Airtel Africa (AAF) Q1 2025 earnings summary
Event summary combining transcript, slides, and related documents.
Q1 2025 earnings summary
3 Feb, 2026Executive summary
Q1 2025 revenue reached $1.16 billion, up 19% in constant currency but down 16.1% in reported currency due to significant devaluation impacts, especially from the Nigerian Naira.
EBITDA margin was 45.3%, pressured by inflation, higher diesel costs, and a lower contribution from high-margin Nigeria, now down to the low 20% range of group business.
Customer base grew 8.6% YoY to 155.4m; data customers up 13.4% to 64.4m; data usage per customer rose 25.1% to 6.2GB; smartphone penetration reached 41.7%.
Mobile money subscribers increased 14.9% YoY to 39.5m; transaction value up 28.7% in constant currency, annualized at $120bn.
Strategic focus areas include expanding fiber, B2B, and data center businesses, with new hyperscale data centers under construction in Nigeria and Kenya.
Financial highlights
Revenue in constant currency grew 19.0% YoY; reported revenue declined 16.1% to $1,156m due to currency devaluation, especially in Nigeria.
EBITDA in constant currency up 11.3%; reported EBITDA down 23.3% to $523m; EBITDA margin fell to 45.3% from 49.5% YoY.
Mobile services saw an 8.6% customer base growth and 17% constant currency revenue growth, with Nigeria up 33%, East Africa up nearly 20%, and Francophone region up 3.6%.
Data revenue grew 26.4% in constant currency, driven by a 5% increase in smartphone penetration and 25% higher data usage per customer.
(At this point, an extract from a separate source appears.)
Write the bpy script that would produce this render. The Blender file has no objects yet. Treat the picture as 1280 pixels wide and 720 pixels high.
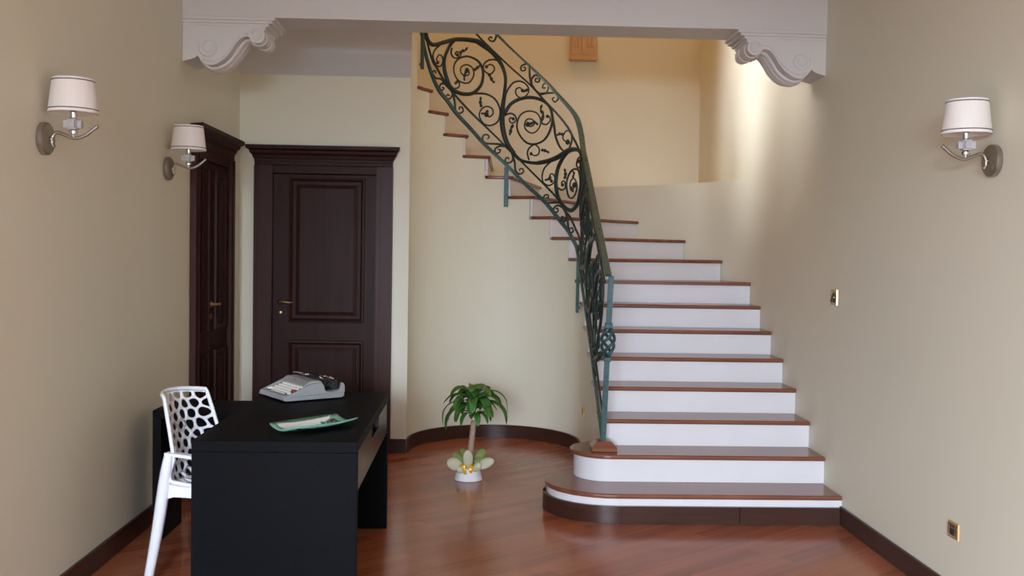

Mobile money revenue grew 28% in constant currency, with a 15% increase in customer base and 29% growth in transaction value to $120 billion annualized.
Outlook and guidance
Capex guidance for FY remains $725m–$750m; continued focus on network investment and growth.
Focus remains on investing for growth, especially in digital and financial inclusion, and maintaining a positive shareholder return policy, including a $0.0357 final dividend and a $100 million buyback.
Management is optimistic about future growth, especially in Nigeria, fiber, B2B, and data centers.
Cost optimization program expected to yield further sustainable savings as the year progresses.
Management remains focused on margin improvement and reducing foreign currency exposure.